▶ **To do**:
Return each line of the data below verbatim; pictures are to be left out.
--- begin ---
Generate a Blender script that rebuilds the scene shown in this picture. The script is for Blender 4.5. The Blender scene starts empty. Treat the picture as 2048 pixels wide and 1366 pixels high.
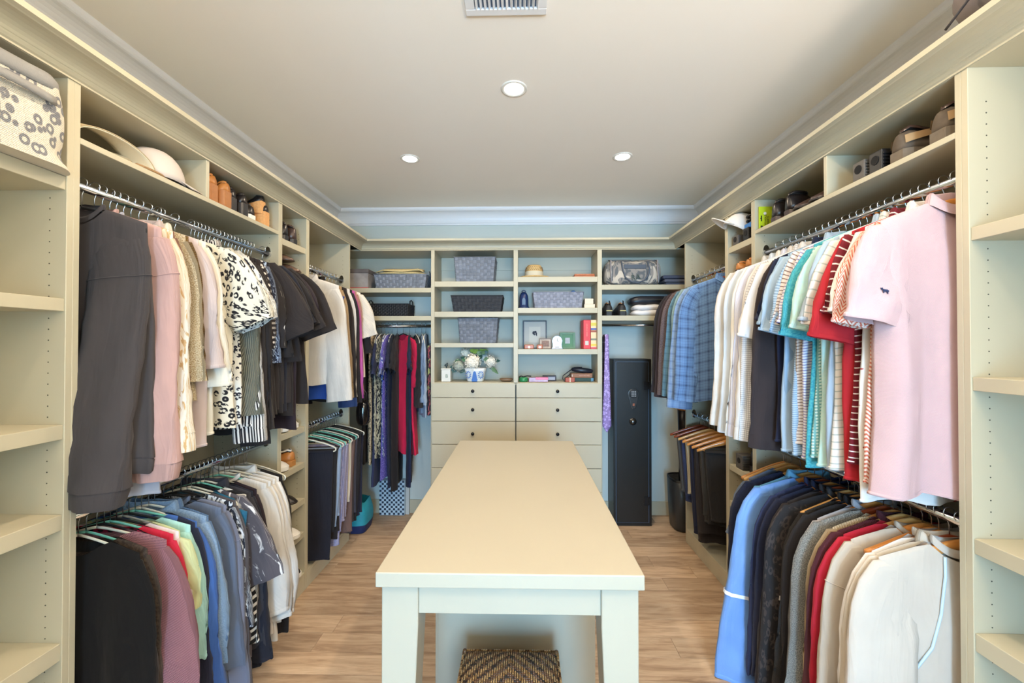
import bpy, bmesh, math, random
import numpy as np
from mathutils import Vector, Matrix
PI = math.pi
SC = bpy.context.scene
COL = SC.collection

# ------------------------------------------------------------------ camera
cam_d = bpy.data.cameras.new('camera')
cam_d.sensor_width = 36.0
cam_d.lens = 36.0 * 822.0 / 2048.0
cam_d.clip_start = 0.05
cam = bpy.data.objects.new('camera', cam_d)
COL.objects.link(cam)
cam.location = (0, 0, 1.5)
cam.rotation_euler = (PI / 2 + 0.0102, 0, 0.0219)
SC.camera = cam

# ------------------------------------------------------------------ world, daylight, exposure
wd = bpy.data.worlds.new('World')
SC.world = wd
wd.use_nodes = True
wd.node_tree.nodes['Background'].inputs[0].default_value = (0.45, 0.68, 1.0, 1)
wd.node_tree.nodes['Background'].inputs[1].default_value = 3.0
SC.view_settings.view_transform = 'Standard'
SC.view_settings.look = 'None'
SC.view_settings.exposure = 0.17
SC.view_settings.gamma = 1.0
SC.view_settings.use_curve_mapping = False
SC.cycles.max_bounces = 8
SC.cycles.diffuse_bounces = 6
SC.cycles.glossy_bounces = 3
SC.cycles.sample_clamp_indirect = 6.0


def area_light(name, loc, rot, sx, sy, power, col, shape='RECTANGLE', spread=PI):
    l = bpy.data.lights.new(name, 'AREA')
    l.shape = shape
    l.size = sx
    l.size_y = sy
    l.energy = power
    l.color = col
    l.spread = spread
    o = bpy.data.objects.new(name, l)
    COL.objects.link(o)
    o.location = loc
    o.rotation_euler = rot
    return o


# daylight from the tall window at the end of the hall, through the doorway behind the photographer
WIN = (-.35, .75, 0.15, 2.15)
area_light('window_daylight', (.2, -3.16, 1.15), (PI / 2, 0, 0), 1.1, 2.0, 265, (0.33, 0.65, 1.0))
CANS = [(-0.033, 1.937), (-0.723, 2.651), (0.655, 2.653), (-0.723, 1.20), (0.655, 1.20), (-0.033, 0.45), (-0.723, -0.35), (0.655, -0.35)]
for i_, (x_, y_) in enumerate(CANS):
    area_light('can_lamp', (x_, y_, 2.708), (0, 0, 0), 0.07, 0.07, 7.6, (1.0, 0.81, 0.59), 'DISK', PI * 0.93)

# made-up uplight, added out of view to brighten the ceiling
area_light('added_uplighter_lamp', (1.15, -.70, 1.76), (PI, 0, 0), 0.26, 0.26, 72.0, (1.0, 0.88, 0.74), 'DISK', PI)

# ------------------------------------------------------------------ helpers


def srgb(c, a=1.0):
    r = []
    for v in c:
        v = v / 255.0
        r.append(v / 12.92 if v <= 0.04045 else ((v + 0.055) / 1.055) ** 2.4)
    return (r[0], r[1], r[2], a)


def tag(o, label=None, cat=None, group=None, kind=None):
    if label: o['label'] = label
    if cat: o['category'] = cat
    if group: o['group'] = group
    if kind: o['kind'] = kind
    return o


def thing(name, label, cat, loc=(0, 0, 0), rz=0.0, group=None, rot=None):
    o = bpy.data.objects.new(name, None)
    COL.objects.link(o)
    o.empty_display_size = 0.05
    o.location = loc
    o.rotation_euler = rot if rot else (0, 0, rz)
    return tag(o, label, cat, group)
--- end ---
▶ **Result of this task**:
Generate a Blender script that rebuilds the scene shown in this picture. The script is for Blender 4.5. The Blender scene starts empty. Treat the picture as 2048 pixels wide and 1366 pixels high.
import bpy, bmesh, math, random
import numpy as np
from mathutils import Vector, Matrix
PI = math.pi
SC = bpy.context.scene
COL = SC.collection

# ------------------------------------------------------------------ camera
cam_d = bpy.data.cameras.new('camera')
cam_d.sensor_width = 36.0
cam_d.lens = 36.0 * 822.0 / 2048.0
cam_d.clip_start = 0.05
cam = bpy.data.objects.new('camera', cam_d)
COL.objects.link(cam)
cam.location = (0, 0, 1.5)
cam.rotation_euler = (PI / 2 + 0.0102, 0, 0.0219)
SC.camera = cam

# ------------------------------------------------------------------ world, daylight, exposure
wd = bpy.data.worlds.new('World')
SC.world = wd
wd.use_nodes = True
wd.node_tree.nodes['Background'].inputs[0].default_value = (0.45, 0.68, 1.0, 1)
wd.node_tree.nodes['Background'].inputs[1].default_value = 3.0
SC.view_settings.view_transform = 'Standard'
SC.view_settings.look = 'None'
SC.view_settings.exposure = 0.17
SC.view_settings.gamma = 1.0
SC.view_settings.use_curve_mapping = False
SC.cycles.max_bounces = 8
SC.cycles.diffuse_bounces = 6
SC.cycles.glossy_bounces = 3
SC.cycles.sample_clamp_indirect = 6.0


def area_light(name, loc, rot, sx, sy, power, col, shape='RECTANGLE', spread=PI):
    l = bpy.data.lights.new(name, 'AREA')
    l.shape = shape
    l.size = sx
    l.size_y = sy
    l.energy = power
    l.color = col
    l.spread = spread
    o = bpy.data.objects.new(name, l)
    COL.objects.link(o)
    o.location = loc
    o.rotation_euler = rot
    return o


# daylight from the tall window at the end of the hall, through the doorway behind the photographer
WIN = (-.35, .75, 0.15, 2.15)
area_light('window_daylight', (.2, -3.16, 1.15), (PI / 2, 0, 0), 1.1, 2.0, 265, (0.33, 0.65, 1.0))
CANS = [(-0.033, 1.937), (-0.723, 2.651), (0.655, 2.653), (-0.723, 1.20), (0.655, 1.20), (-0.033, 0.45), (-0.723, -0.35), (0.655, -0.35)]
for i_, (x_, y_) in enumerate(CANS):
    area_light('can_lamp', (x_, y_, 2.708), (0, 0, 0), 0.07, 0.07, 7.6, (1.0, 0.81, 0.59), 'DISK', PI * 0.93)

# made-up uplight, added out of view to brighten the ceiling
area_light('added_uplighter_lamp', (1.15, -.70, 1.76), (PI, 0, 0), 0.26, 0.26, 72.0, (1.0, 0.88, 0.74), 'DISK', PI)

# ------------------------------------------------------------------ helpers


def srgb(c, a=1.0):
    r = []
    for v in c:
        v = v / 255.0
        r.append(v / 12.92 if v <= 0.04045 else ((v + 0.055) / 1.055) ** 2.4)
    return (r[0], r[1], r[2], a)


def tag(o, label=None, cat=None, group=None, kind=None):
    if label: o['label'] = label
    if cat: o['category'] = cat
    if group: o['group'] = group
    if kind: o['kind'] = kind
    return o


def thing(name, label, cat, loc=(0, 0, 0), rz=0.0, group=None, rot=None):
    o = bpy.data.objects.new(name, None)
    COL.objects.link(o)
    o.empty_display_size = 0.05
    o.location = loc
    o.rotation_euler = rot if rot else (0, 0, rz)
    return tag(o, label, cat, group)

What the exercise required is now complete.